What Falling in Love Across a Cultural Divide Taught Me About Myself

We were from different worlds. Learning to love each other required me to first understand what I had never had to question about my own.

Story

What actually happened

I grew up in Istanbul in a Turkish family with specific, warm, and somewhat immovable ideas about how relationships worked - how they were conducted, what was expected of both partners, what the timeline looked like, how families were involved, what the purpose of love was in relation to everything else in life.

I had absorbed these things so thoroughly that I could not have told you they were cultural assumptions rather than universal truths. They felt like the shape of how things simply were. I met Daniel at 25, at a professional workshop in Vienna where we were both attending a design conference.

He was from the Netherlands and had an entirely different set of unspoken expectations about relationships - more individualistic, more explicitly negotiated, less structured around family approval, with a different relationship to public expression and private boundaries than I was used to.

We were attracted to each other immediately and started something that neither of us fully knew how to navigate. The first year was a combination of genuine connection and recurring, confusing friction that we could not always locate the source of. He felt that I was not fully direct about what I wanted.

I felt that he was not sufficiently attentive to the relational context - the families, the expectations, the things that were understood without being spoken. We had the same argument in different costumes repeatedly before we finally, at about month fourteen, had the actual conversation - the one where we each described not just what we wanted but where it came from and what it meant.

That conversation took most of a Saturday and it was the most honest and effortful communication I had been part of in a relationship. What I discovered was that many of the things I had experienced as his emotional failures were actually cultural differences in how emotions were expressed and what was considered appropriate to expect.

What he discovered was similar. The relationship required us to build, from scratch, a set of shared norms rather than assuming that either of our defaults was the right one.

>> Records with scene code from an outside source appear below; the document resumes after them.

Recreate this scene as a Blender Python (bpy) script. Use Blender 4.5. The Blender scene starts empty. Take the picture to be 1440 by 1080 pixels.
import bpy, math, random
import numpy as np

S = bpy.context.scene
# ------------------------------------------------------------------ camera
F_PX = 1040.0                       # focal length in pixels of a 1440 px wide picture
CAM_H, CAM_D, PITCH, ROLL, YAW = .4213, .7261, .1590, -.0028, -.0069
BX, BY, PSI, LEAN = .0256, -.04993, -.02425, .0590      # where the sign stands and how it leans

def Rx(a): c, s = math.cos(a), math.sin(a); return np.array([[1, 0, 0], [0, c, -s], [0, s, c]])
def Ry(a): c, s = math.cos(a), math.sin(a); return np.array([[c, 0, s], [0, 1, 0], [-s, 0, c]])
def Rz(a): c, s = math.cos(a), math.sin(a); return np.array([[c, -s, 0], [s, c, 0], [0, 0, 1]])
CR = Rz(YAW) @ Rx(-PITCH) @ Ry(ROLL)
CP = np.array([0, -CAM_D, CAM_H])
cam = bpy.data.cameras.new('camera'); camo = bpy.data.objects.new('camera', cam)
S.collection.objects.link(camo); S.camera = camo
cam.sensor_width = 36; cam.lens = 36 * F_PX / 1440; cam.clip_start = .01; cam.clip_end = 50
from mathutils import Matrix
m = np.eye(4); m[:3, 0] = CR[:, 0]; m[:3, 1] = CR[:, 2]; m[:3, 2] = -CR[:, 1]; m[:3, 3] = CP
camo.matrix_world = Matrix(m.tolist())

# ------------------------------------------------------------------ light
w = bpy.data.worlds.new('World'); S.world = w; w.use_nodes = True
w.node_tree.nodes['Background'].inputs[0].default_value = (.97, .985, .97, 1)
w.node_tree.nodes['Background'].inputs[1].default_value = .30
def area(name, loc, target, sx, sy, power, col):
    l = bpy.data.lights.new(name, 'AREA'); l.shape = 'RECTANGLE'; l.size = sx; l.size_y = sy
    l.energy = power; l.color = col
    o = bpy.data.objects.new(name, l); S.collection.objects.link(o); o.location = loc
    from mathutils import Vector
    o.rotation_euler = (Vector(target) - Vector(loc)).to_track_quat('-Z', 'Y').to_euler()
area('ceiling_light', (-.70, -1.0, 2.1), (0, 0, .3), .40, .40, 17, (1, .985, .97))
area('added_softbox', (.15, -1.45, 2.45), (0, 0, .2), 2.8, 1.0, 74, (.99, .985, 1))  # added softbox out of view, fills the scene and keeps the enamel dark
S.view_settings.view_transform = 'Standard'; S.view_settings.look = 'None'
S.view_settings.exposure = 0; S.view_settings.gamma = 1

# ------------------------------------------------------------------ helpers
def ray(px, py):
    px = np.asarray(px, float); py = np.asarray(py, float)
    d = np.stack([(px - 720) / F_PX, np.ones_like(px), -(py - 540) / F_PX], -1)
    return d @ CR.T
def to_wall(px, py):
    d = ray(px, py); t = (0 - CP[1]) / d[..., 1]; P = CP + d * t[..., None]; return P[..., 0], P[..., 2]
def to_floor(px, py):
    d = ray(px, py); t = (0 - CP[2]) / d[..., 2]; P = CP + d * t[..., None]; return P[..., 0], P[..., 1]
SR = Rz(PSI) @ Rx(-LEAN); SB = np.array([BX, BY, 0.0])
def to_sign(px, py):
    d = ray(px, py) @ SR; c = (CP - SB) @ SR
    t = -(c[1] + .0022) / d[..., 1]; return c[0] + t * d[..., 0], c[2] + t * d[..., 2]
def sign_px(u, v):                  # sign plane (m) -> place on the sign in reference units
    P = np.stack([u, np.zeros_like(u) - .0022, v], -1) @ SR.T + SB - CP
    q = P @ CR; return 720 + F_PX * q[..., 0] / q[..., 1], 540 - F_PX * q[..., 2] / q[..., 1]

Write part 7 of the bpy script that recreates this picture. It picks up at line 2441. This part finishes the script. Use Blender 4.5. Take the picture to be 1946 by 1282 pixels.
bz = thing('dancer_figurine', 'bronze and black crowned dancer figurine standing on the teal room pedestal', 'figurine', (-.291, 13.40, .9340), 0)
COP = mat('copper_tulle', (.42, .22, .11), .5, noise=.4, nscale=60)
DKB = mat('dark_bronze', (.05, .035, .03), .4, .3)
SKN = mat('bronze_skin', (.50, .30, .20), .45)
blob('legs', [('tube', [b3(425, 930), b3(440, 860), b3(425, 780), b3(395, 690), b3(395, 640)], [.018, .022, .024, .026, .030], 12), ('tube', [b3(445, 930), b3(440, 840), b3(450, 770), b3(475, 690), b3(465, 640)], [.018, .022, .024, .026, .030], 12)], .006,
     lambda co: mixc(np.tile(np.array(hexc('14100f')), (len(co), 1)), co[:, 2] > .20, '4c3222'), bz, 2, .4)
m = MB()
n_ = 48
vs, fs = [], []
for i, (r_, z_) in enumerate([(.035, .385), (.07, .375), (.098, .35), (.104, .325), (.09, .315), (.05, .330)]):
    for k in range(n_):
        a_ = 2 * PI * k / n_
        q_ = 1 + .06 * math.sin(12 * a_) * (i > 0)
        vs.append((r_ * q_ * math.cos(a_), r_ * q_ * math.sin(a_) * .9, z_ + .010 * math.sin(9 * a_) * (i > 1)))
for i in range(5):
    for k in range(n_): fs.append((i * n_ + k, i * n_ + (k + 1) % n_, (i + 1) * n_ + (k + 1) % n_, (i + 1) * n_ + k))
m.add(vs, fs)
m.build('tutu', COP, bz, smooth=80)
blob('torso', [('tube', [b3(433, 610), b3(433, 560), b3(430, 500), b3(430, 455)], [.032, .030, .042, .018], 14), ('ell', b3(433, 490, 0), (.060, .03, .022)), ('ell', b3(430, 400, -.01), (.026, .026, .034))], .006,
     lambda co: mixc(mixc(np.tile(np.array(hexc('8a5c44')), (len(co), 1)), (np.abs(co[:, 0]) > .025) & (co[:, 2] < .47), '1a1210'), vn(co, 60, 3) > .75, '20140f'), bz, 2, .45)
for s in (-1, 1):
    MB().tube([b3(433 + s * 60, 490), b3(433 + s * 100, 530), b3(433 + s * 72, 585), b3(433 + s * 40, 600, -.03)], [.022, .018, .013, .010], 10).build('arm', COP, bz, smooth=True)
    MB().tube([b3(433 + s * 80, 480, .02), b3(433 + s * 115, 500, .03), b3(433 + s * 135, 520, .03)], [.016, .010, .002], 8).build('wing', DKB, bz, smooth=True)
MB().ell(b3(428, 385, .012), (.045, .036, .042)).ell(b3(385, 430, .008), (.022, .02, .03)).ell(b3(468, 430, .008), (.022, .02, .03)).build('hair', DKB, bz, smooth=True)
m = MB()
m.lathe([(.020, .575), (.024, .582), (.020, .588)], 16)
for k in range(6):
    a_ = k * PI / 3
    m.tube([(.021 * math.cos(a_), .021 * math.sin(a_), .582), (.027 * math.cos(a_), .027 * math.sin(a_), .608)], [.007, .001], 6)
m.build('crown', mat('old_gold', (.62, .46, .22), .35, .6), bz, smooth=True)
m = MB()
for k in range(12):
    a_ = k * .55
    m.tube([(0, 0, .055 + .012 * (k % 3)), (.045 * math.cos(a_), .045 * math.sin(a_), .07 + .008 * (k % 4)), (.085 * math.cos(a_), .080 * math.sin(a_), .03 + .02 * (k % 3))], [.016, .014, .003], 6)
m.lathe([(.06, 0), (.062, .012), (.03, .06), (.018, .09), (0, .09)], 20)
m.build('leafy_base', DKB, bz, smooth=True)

We are still together, four years on, and still regularly encounter the edges of our different frameworks.

What the relationship gave me beyond the love itself is a much clearer understanding of which of my relationship expectations are genuinely my own and which ones I borrowed from a cultural template I never examined. That clarity has made me both a better partner and a more self-aware person.

The lesson

What you think is universal in a relationship is often cultural. The conversations that feel most difficult are usually the ones doing the most important work.

Actionable takeaway

What to do with this now

Relationships that cross cultural lines require you to examine which of your expectations are genuinely yours and which ones you inherited without examination.